I recently heard about a Mumbai based multi-designer boutique, Le Mill. Yes I know you’re probably like raising an eye brow, thinking ‘WHAT, you JUST heard about it??’ Hey, better late than never right? This new, albeit a late discovery has got me extremely excited. They also have an e-commerce site to make their goods available all over India, which is fantastic since I live in Delhi. I went through every product on their website to check out their merchandise and I have to say I am so impressed. I wanted to see how competitive their prices were as it just makes my life easier if I can buy these brands in India itself, so I decided to compare the prices that they are selling their stuff at with international e-commerce sites.

The Le Mill boutique in Mumbai
First up in my comparison list was the Proenza Schouler PS1 leather Ipad case on the Le Mill site which retails at INR 37000. A similar leather Ipad case on net-a-porter was working out to be INR 46,415 and that’s if I choose to deliver it to Dubai.

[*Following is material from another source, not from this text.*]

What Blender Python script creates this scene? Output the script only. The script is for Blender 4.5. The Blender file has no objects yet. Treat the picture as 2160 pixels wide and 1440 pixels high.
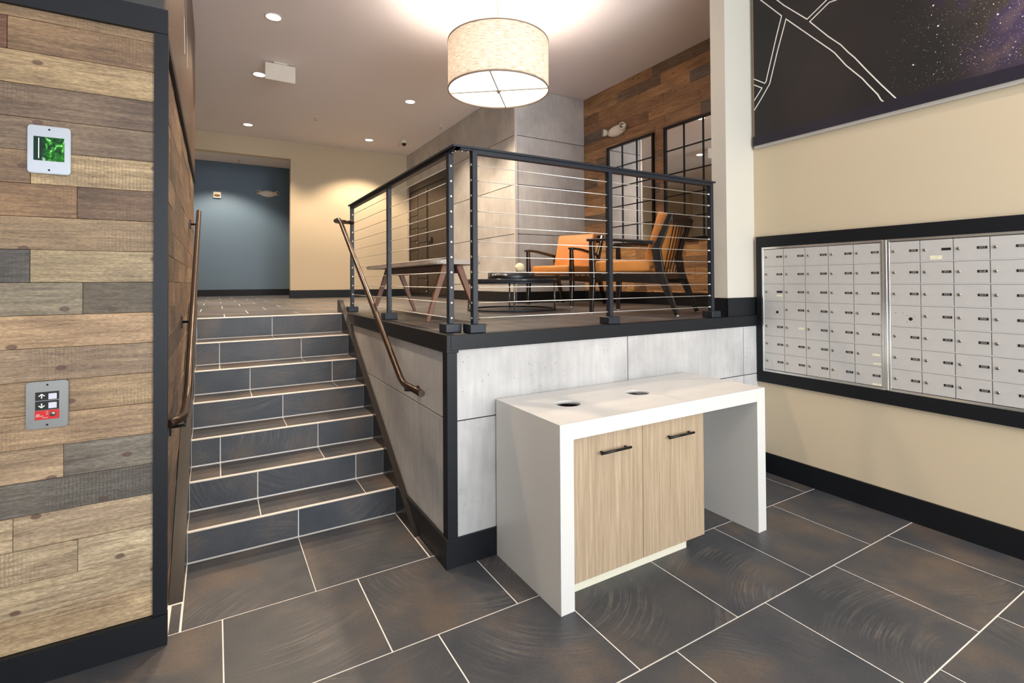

For some reason when I clicked ship to India the ipad case wouldn’t show up. Ordering it to India anyways would be more expensive as duties are higher. So for a similar ipad clutch which differs only very slightly in dimensions (on Le Mill it’s 11x8.5 and net-a-porter its 11x9), surprisingly, it’s cheaper in India! Granted that colourful Ipad cases are last season as they recently went on sale everywhere, however, I checked the Barney’s sale price and it was 24,000 INR not inclusive of shipping and duties which pretty much works out to be the same price eventually.
Next up was the Alexander Wang IT bag, the Rocco. The Rocco Black Dumbo retails with Le Mill for INR 50,450 and when I checked the retail price on the Alexander Wang website (I made sure I checked the dimensions and all) the price was INR 56,983 and this doesn’t include the US city taxes if you were to buy it there itself or duties if you were to order it online from an e-commerce site. I had featured an orange Rocco that was on sale on My Theresa for a previous post where the sale price was INR 37952 again, not inclusive of duties or shipping.

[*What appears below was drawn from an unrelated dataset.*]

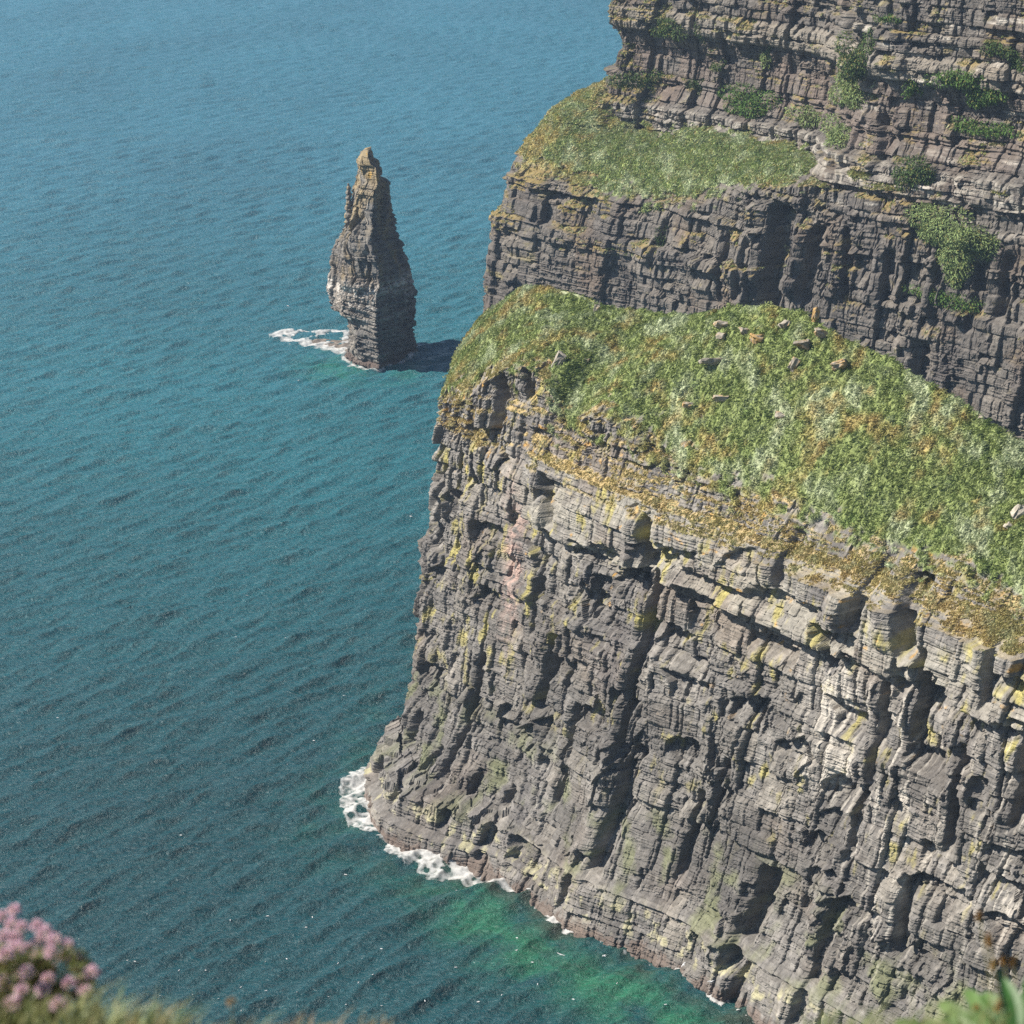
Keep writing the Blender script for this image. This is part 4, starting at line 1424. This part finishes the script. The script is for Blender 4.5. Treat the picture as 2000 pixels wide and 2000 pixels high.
tag(o, 'turf on the clifftop at the photographer\'s feet', kind='structure')


def blade_set(px0, px1, py0, py1, n, hgt, wid, cols_, seed, dep=(2.55, 3.0), spread=.35):
    r = np.random.default_rng(seed)
    B = np.array([at_depth(r.uniform(px0, px1), r.uniform(py0, py1), r.uniform(*dep)) for _ in range(n)])
    dirv = np.column_stack([r.normal(.15, spread, n), r.normal(0, spread, n), np.ones(n)])
    dirv /= np.linalg.norm(dirv, axis=1, keepdims=True)
    h = hgt * r.uniform(.4, 1.2, n)[:, None]
    sd = np.column_stack([r.normal(0, 1, n), r.normal(0, .4, n), np.zeros(n)])
    sd /= np.linalg.norm(sd, axis=1, keepdims=True)
    bend = np.column_stack([r.normal(.3, .3, n), r.normal(0, .3, n), -.15 * np.ones(n)]) * h
    w_ = wid
    V = np.stack([B - sd * w_, B + sd * w_, B + dirv * h * .55 + bend * .2 + sd * w_ * .8, B + dirv * h * .55 + bend * .2 - sd * w_ * .8,
                  B + dirv * h + bend], 1).reshape(-1, 3)
    i = np.arange(n)[:, None] * 5
    c = np.array(cols_)[r.integers(0, len(cols_), n)] * r.uniform(.7, 1.3, (n, 1))
    return V, i + np.array([[0, 1, 2, 3]]), i + np.array([[3, 2, 4]]), np.repeat(c, 5, 0)


sets = [blade_set(140, 350, 2004, 2100, 900, .055, .0011, [(.20, .24, .10), (.26, .28, .15), (.14, .19, .06), (.3, .24, .12)], 1),
        blade_set(340, 500, 2030, 2110, 200, .04, .001, [(.20, .24, .10), (.3, .24, .12)], 2),
        blade_set(460, 760, 2020, 2095, 420, .038, .0010, [(.30, .22, .11), (.2, .2, .09), (.28, .16, .1), (.34, .28, .14)], 3),
        blade_set(1560, 2040, 2010, 2090, 500, .05, .0012, [(.14, .2, .06), (.22, .24, .1)], 4),
        blade_set(-60, 200, 1975, 2090, 600, .05, .0012, [(.13, .16, .05), (.2, .2, .08)], 5)]
V, Q, T_, Cc = [], [], [], []
n = 0
for v, q, t_, c in sets:
    V.append(v)
    Q.append(q + n)
    T_.append(t_ + n)
    Cc.append(c)
    n += len(v)
o = make_mesh('grass', np.vstack(V), [np.vstack(Q), np.vstack(T_)], M_LEAF, col=np.vstack(Cc))
tag(o, 'blurred grass blades along the clifftop edge at the bottom', kind='stuff')

# sea thrift
heads = [(70, 200), (10, 230), (60, 272), (108, 285), (185, 275), (75, 340), (190, 355), (250, 405), (88, 385), (335, 372), (322, 432), (180, 430), (400, 452), (457, 512),
         (75, 470), (132, 505), (182, 488), (246, 490), (100, 525), (160, 580), (212, 592), (296, 612), (368, 622), (402, 562), (60, 665), (152, 662), (204, 648), (290, 668),
         (422, 604), (240, 540), (28, 420), (20, 330), (342, 562), (20, 560), (110, 600), (220, 310), (140, 390), (270, 350)]
root = at_depth(55, 2035, 2.85)
th = empty('sea_thrift', root, 'blurred cushion of pink sea thrift flowers at the lower left corner', 'sea thrift')


def sphere_leaves(n, rad, ln_, wd, seed, col_, droop=0.0, squash=1.0):
    r = np.random.default_rng(seed)
    z = r.uniform(-.55, 1, n)
    t = r.uniform(0, 2 * np.pi, n)
    od = np.column_stack([np.sqrt(1 - z * z) * np.cos(t), np.sqrt(1 - z * z) * np.sin(t), z])
    p = od * rad * np.array([1, 1, squash])
    dirv = od + r.normal(0, .35, (n, 3))
    dirv /= np.linalg.norm(dirv, axis=1, keepdims=True)
    s_ = np.cross(dirv, r.normal(0, 1, (n, 3)))
    s_ /= np.linalg.norm(s_, axis=1, keepdims=True)
    V = np.stack([p - s_ * wd * .5, p + s_ * wd * .5, p + dirv * ln_ + s_ * wd, p + dirv * ln_ * 1.05 - s_ * wd], 1)
    c = np.array(col_)[r.integers(0, len(col_), n)] * r.uniform(.85, 1.15, (n, 1))
    return V.reshape(-1, 3), np.arange(n * 4).reshape(n, 4), np.repeat(c, 4, 0)


v, f, c = sphere_leaves(70, .0055, .0042, .0022, 5, [(.74, .50, .62), (.80, .62, .70), (.68, .42, .58), (.80, .65, .60)])
v2, f2, c2 = sphere_leaves(26, .0045, .005, .0018, 6, [(.50, .35, .22), (.58, .42, .30)])
head_me = None
for i, (hx, hy) in enumerate(heads):
    p = at_depth(.393 * hx, 1700 + .393 * hy, 2.72 + .22 * rg.random() + (.08 if hy < 400 else 0))
    if i == 0:
        hd = make_mesh('flower_head', np.vstack([v, v2 * .8]), [np.vstack([f, f2 + len(v)])], M_PETAL, parent=th, col=np.vstack([c, c2]))
    else:
        hd = hd0.copy()
        COL.objects.link(hd)
        hd.parent = th
    hd.location = p - root
    s_ = rg.uniform(.85, 1.2)
    hd.scale = (s_, s_, s_)
    hd.rotation_euler = (rg.uniform(-.5, .5), rg.uniform(-.5, .5), rg.uniform(0, 6))
    if i == 0:
        hd0 = hd
    # each head on its own thin stalk
    rt = root + np.array([(p[0] - root[0]) * .75, (p[1] - root[1]) * .7, -.02])
    m_ = (p + rt) / 2 + np.array([rg.normal(0, .006), 0, .01])
    tv = []
    for q, cpt in enumerate((p - [0, 0, .003], m_, rt)):
        for a_ in range(4):
            tv.append(cpt + .0007 * np.array([np.cos(a_ * 1.57), np.sin(a_ * 1.57), 0]))
    tf = [(q * 4 + a_, q * 4 + (a_ + 1) % 4, q * 4 + 4 + (a_ + 1) % 4, q * 4 + 4 + a_) for q in range(2) for a_ in range(4)]
    make_mesh('stalk', np.array(tv) - root, np.array(tf), M_LEAF, parent=th, col=np.full((12, 3), .16) * C(1.1, 1, .4))
r_ = np.random.default_rng(17)
cv, cf, cc = [], [], []
for q in range(8):
    vv, fv_, cvv = sphere_leaves(420, .030, .022, .0011, 40 + q, [(.10, .13, .035), (.16, .17, .05), (.20, .15, .06), (.07, .10, .03)], squash=.8)
    ctr = at_depth(r_.uniform(-20, 135), r_.uniform(1890, 2030), r_.uniform(2.8, 2.92)) - root
    cf.append(fv_ + sum(len(x) for x in cv))
    cv.append(vv + ctr)
    cc.append(cvv)
make_mesh('leaf_cushion', np.vstack(cv), np.vstack(cf), M_LEAF, parent=th, col=np.vstack(cc))

# a single dry bud on its stalk
bp = at_depth(452, 1957, 2.75)
bt = empty('dry_flower', bp - [0, 0, .08], 'single withered tan bud on a thin stalk at the bottom', 'flower')
v, f, c = sphere_leaves(60, .0035, .003, .0018, 9, [(.50, .38, .22), (.42, .30, .18)])
bd = make_mesh('bud', v + [0, 0, .08], f, M_PETAL, parent=bt, col=c)
tv = np.array([np.array([0, 0, z]) + .0007 * np.array([np.cos(a_ * 1.57), np.sin(a_ * 1.57), 0]) for z in (-.03, .03, .08) for a_ in range(4)])
make_mesh('stalk', tv, np.array([(q * 4 + a_, q * 4 + (a_ + 1) % 4, q * 4 + 4 + (a_ + 1) % 4, q * 4 + 4 + a_) for q in range(2) for a_ in range(4)]), M_LEAF, parent=bt,
          col=np.full((12, 3), .2) * C(1.1, .9, .5))

# leafy plant with brown flower spikes at the lower right
pr = at_depth(1965, 2045, 2.8)
pl = empty('ribwort', pr, 'blurred green leafy plant with brown flower spikes at the lower right corner', 'plant')


def leaf_blade(pts, wd, col_, seed):
    """a folded lance-shaped leaf along a pixel path"""
    r = np.random.default_rng(seed)
    pts = np.array(pts)
    n = 9
    t = np.linspace(0, 1, n)
    k = np.linspace(0, 1, len(pts))
    path = np.column_stack([np.interp(t, k, pts[:, j]) for j in range(3)])
    for j in range(3):
        path[:, j] = smooth_rows(path[:, j], 3)
    tg = np.gradient(path, axis=0)
    tg /= np.linalg.norm(tg, axis=1, keepdims=True)
    side = np.cross(tg, np.array([r.normal(0, .3), -.8, .5]))
    side /= np.linalg.norm(side, axis=1, keepdims=True)
    up = np.cross(side, tg)
    ww = wd * np.sin(np.pi * np.clip(.08 + .92 * t, 0, 1)) ** .8 + .0006
    V = np.concatenate([path - side * ww[:, None] + up * ww[:, None] * .3, path, path + side * ww[:, None] + up * ww[:, None] * .3])
    F = [(j, j + 1, n + j + 1, n + j) for j in range(n - 1)] + [(n + j, n + j + 1, 2 * n + j + 1, 2 * n + j) for j in range(n - 1)]
    c = np.broadcast_to(C(*col_), V.shape) * r.uniform(.85, 1.15, (len(V), 1))
    return V, np.array(F), c


leaves = [([(1930, 2070), (1850, 2030), (1770, 2000), (1745, 1998)], .010, (.10, .17, .05)), ([(1950, 2070), (1900, 2020), (1880, 1990), (1850, 1990)], .013, (.16, .25, .09)),
          ([(1990, 2070), (1975, 2010), (1930, 1950), (1915, 1940)], .012, (.10, .19, .05)), ([(1975, 2040), (1960, 1950), (1950, 1885)], .007, (.045, .13, .03)), ([(1990, 2040), (1985, 1960), (1958, 1905)], .009, (.05, .15, .035)),
          ([(1960, 2040), (1930, 1990), (1900, 1945), (1880, 1935)], .010, (.12, .22, .06)), ([(1980, 2045), (1965, 1985), (1940, 1935)], .011, (.30, .40, .24)),
          ([(1940, 2050), (1890, 1990), (1850, 1965), (1830, 1962)], .009, (.16, .24, .08)), ([(1990, 2050), (2010, 1970), (2005, 1900)], .009, (.05, .15, .03)),
          ([(1930, 2060), (1870, 2005), (1835, 1990)], .009, (.10, .18, .05)), ([(1960, 2060), (1920, 2010), (1865, 1975)], .010, (.13, .22, .07)),
          ([(2000, 2060), (1990, 2000), (1960, 1970)], .011, (.06, .17, .04)), ([(1920, 2060), (1900, 2000), (1892, 1950)], .007, (.17, .24, .1)),
          ([(1900, 2060), (1850, 2010), (1800, 1985)], .007, (.17, .2, .08)), ([(1985, 2060), (1950, 2000), (1915, 1965)], .010, (.05, .14, .035))]
for i, (pp, wd, cl) in enumerate(leaves):
    dd_ = 2.68 + .25 * rg.random()
    P3 = [at_depth(x, y, dd_ + .02 * j) - pr for j, (x, y) in enumerate(pp)]
    v, f, c = leaf_blade(P3, wd, cl, i)
    make_mesh('leaf', v, f, M_LEAF, parent=pl, col=c * .72)
spikes = [(1912, 1790, 9, 20), (1932, 1838, 10, 28), (1940, 1886, 9, 20), (1961, 1876, 10, 18), (1980, 1880, 10, 22), (1950, 1968, 9, 26), (1992, 1980, 10, 24), (1908, 1968, 9, 12), (1886, 1990, 8, 14)]
for i, (x, y, wpx, hpx) in enumerate(spikes):
    dd_ = 2.7 + .15 * rg.random()
    sc = dd_ / FPX * .95
    v, f, c = sphere_leaves(340, 1.0, .35, .26, 60 + i, [(.42, .25, .085), (.50, .31, .12), (.33, .19, .07)])
    if i == 4:
        c = c * .45
    v = v * np.array([wpx * .55, wpx * .55, hpx * .5]) * sc
    p = at_depth(x, y, dd_) - pr
    sp = make_mesh('flower_spike', v, f, M_PETAL, parent=pl, col=c)
    sp.location = p
    sp.rotation_euler = (0, rg.uniform(-.25, .1), 0)
    b_ = at_depth(1965 + (x - 1965) * .5, 2050, dd_) - pr
    m_ = (p + b_) / 2 + np.array([.006, 0, 0])
    tv = np.array([cpt + .0009 * np.array([np.cos(a_ * 1.57), np.sin(a_ * 1.57), 0]) for cpt in (p, m_, b_) for a_ in range(4)])
    make_mesh('stalk', tv, np.array([(q * 4 + a_, q * 4 + (a_ + 1) % 4, q * 4 + 4 + (a_ + 1) % 4, q * 4 + 4 + a_) for q in range(2) for a_ in range(4)]), M_LEAF, parent=pl,
              col=np.full((12, 3), .15) * C(1.2, 1.1, .4))

# ------------------------------------------------------------------ haze
if HAZE > 0:
    hv = np.array([[x, y, z] for z in (-6, 205) for y in (-400, 7400) for x in (-7400, 7400)], float)
    hf = np.array([[0, 2, 3, 1], [4, 5, 7, 6], [0, 1, 5, 4], [2, 6, 7, 3], [0, 4, 6, 2], [1, 3, 7, 5]])
    hm = bpy.data.materials.new('haze_air')
    hm.use_nodes = True
    t = hm.node_tree
    t.nodes.remove(t.nodes['Principled BSDF'])
    pv = t.nodes.new('ShaderNodeVolumePrincipled')
    pv.inputs['Color'].default_value = (.50, .70, 1.0, 1)
    pv.inputs['Density'].default_value = HAZE
    pv.inputs['Anisotropy'].default_value = 0.2
    t.links.new(pv.outputs[0], t.nodes['Material Output'].inputs['Volume'])
    o = make_mesh('haze', hv, hf, hm)
    tag(o, 'faint sea haze in the air', kind='stuff')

Reese Witherspoon with the Rocco bag

Rihanna with the Rocco bag

Moving on, my next item was the Peter Pilotto Abbey top. It retails at Le Mill for INR 67,650 and for INR 68,256 at net-a-porter which is pretty much the same price as the net-a-porter price is inclusive of duties. However, at least when you order it from Le Mill, and the top doesn’t fit you get the ‘free returns in India’ option which honestly is very important. My mom ordered a pair of Salvatore Ferragamo shoes from Saks Fifth Avenue which didn’t fit very well and for her to send it back meant losing out on roughly 200 dollars!

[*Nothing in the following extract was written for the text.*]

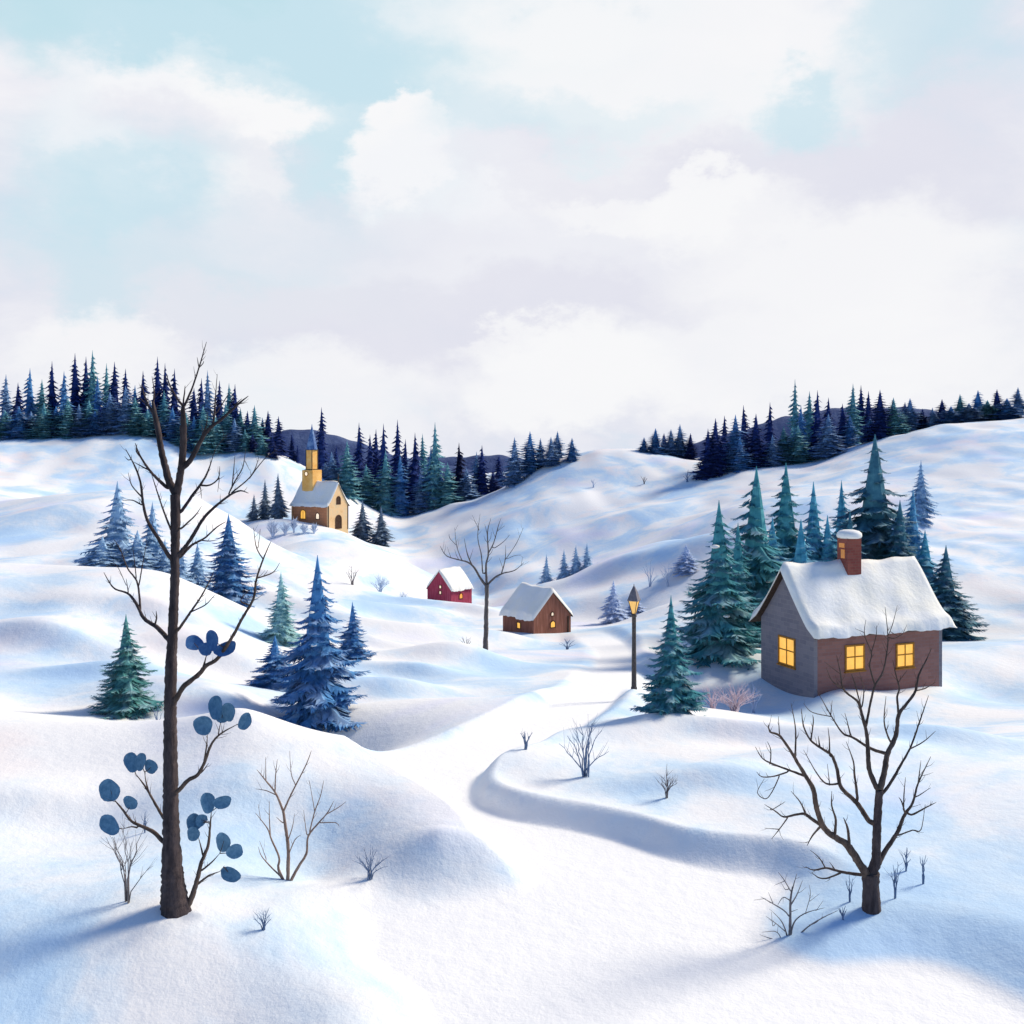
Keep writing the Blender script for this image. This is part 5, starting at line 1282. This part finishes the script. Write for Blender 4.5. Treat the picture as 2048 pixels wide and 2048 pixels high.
for (px, py, rx, ry, col, amt, soft) in [
    (560, 10, 620, 150, TEAL, 0.8, 0.5), (1000, 40, 260, 60, WH2, 0.6, 0.6), (700, 300, 230, 190, TEAL2, 0.85, 0.55), (260, 330, 190, 130, TEAL2, 0.5, 0.6), (1600, 210, 110, 80, TEAL2, 0.75, 0.6),
    (1850, 70, 130, 110, TEAL2, 0.7, 0.6), (330, 480, 330, 120, TEAL2, 0.35, 0.7), (1250, 220, 330, 60, TEAL2, 0.28, 0.7), (180, 520, 90, 90, TEAL2, 0.55, 0.6),
    (1560, 420, 480, 190, LAV, 0.75, 0.7), (900, 620, 700, 130, LAV, 0.8, 0.7), (1780, 250, 170, 210, LAV, 0.7, 0.7), (450, 560, 360, 90, GRY, 0.6, 0.7),
    (1330, 120, 420, 150, WHT, 0.85, 0.4), (440, 215, 230, 85, WHT, 1.0, 0.28), (560, 370, 170, 110, WHT, 0.85, 0.45), (230, 240, 130, 120, WH2, 0.7, 0.5), (800, 290, 100, 90, WHT, 1.0, 0.22), (880, 360, 170, 110, WH2, 0.8, 0.5),
    (950, 480, 420, 70, WH2, 0.5, 0.7), (1400, 420, 170, 60, WHT, 0.7, 0.5), (1700, 540, 330, 110, WHT, 0.85, 0.55), (1120, 770, 230, 100, WHT, 0.9, 0.35), (560, 800, 300, 90, WHT, 0.7, 0.5), (1600, 730, 520, 100, WHT, 0.75, 0.5), (200, 690, 150, 60, WHT, 0.7, 0.5),
    (560, 95, 330, 70, TEAL2, 0.75, 0.5), (655, 320, 55, 130, TEAL2, 0.85, 0.6), (330, 330, 120, 60, TEAL2, 0.5, 0.7), (420, 470, 260, 60, TEAL2, 0.4, 0.7), (1610, 200, 90, 60, TEAL2, 0.75, 0.6), (960, 240, 120, 50, TEAL2, 0.35, 0.7), (1840, 60, 110, 90, TEAL2, 0.6, 0.6), (180, 560, 80, 70, TEAL2, 0.5, 0.6), (700, 450, 300, 60, LAV, 0.5, 0.7), (320, 260, 120, 50, LAV, 0.5, 0.7), (230, 395, 150, 45, TEAL2, 0.5, 0.6), (520, 340, 110, 40, LAV, 0.45, 0.6), (1050, 330, 150, 45, LAV, 0.4, 0.6), (1180, 250, 200, 40, TEAL2, 0.35, 0.7), (1230, 400, 120, 40, WHT, 0.7, 0.4), (1420, 395, 130, 50, WHT, 0.8, 0.35), (1000, 700, 130, 45, WHT, 0.7, 0.4)]:
    c = mixc(nt, nmath('MULTIPLY', cloudmass(px, py, rx, ry, soft), amt), c, col)
nt.links.new(c, bg.inputs['Color'])

sl = bpy.data.lights.new('sun', 'SUN'); so = bpy.data.objects.new('sun', sl); COL.objects.link(so)
sl.energy = SUN_E; sl.angle = R(SUN_A); sl.color = (1.0, 0.885, 0.69)
so.rotation_euler = (-SUN).to_track_quat('-Z', 'Y').to_euler(); so.location = (60, 30, 60)

cam = bpy.data.cameras.new('camera'); co = bpy.data.objects.new('camera', cam); COL.objects.link(co)
cam.sensor_width = 36; cam.lens = 36; cam.clip_start = 0.5; cam.clip_end = 8000
cam.shift_y = -(1024 - HZ) / 2048
co.location = (0, 0, EYE); co.rotation_euler = (math.pi / 2, 0, 0)
scene.camera = co
scene.view_settings.view_transform = 'Standard'
scene.view_settings.look = 'None'
scene.view_settings.exposure = EXPO
scene.view_settings.gamma = 1.0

After careful research on these items (there were more I researched on but I wont bore you with my in depth analysis), I am now more excited than ever to start shopping from this fabulous boutique and their online site. And other than the prices, the list of designers they stock is amazing! Isabel Marant (yes, they have the absolutely MUST HAVE Bekett sneakers), and even Shourouk!! Funnily I just spoke about Shourouk in a previous post and I find out the brand is available on home turf. The Row, Pamela Love and even Alexander Wang’s diffusion line T by Alexander Wang; Le Mill is now a part of my internet explorer favourites.

Anna Dello Russo wearing a Shourouk necklace
Gisele Bundchen in the Isabel Marant Bekett sneakers
Seriously I want to hit myself on the head because I was in Mumbai last week and I never went to the boutique! It’s all good, when I spend two months there during April and May, I know exactly where I’ll be lingering.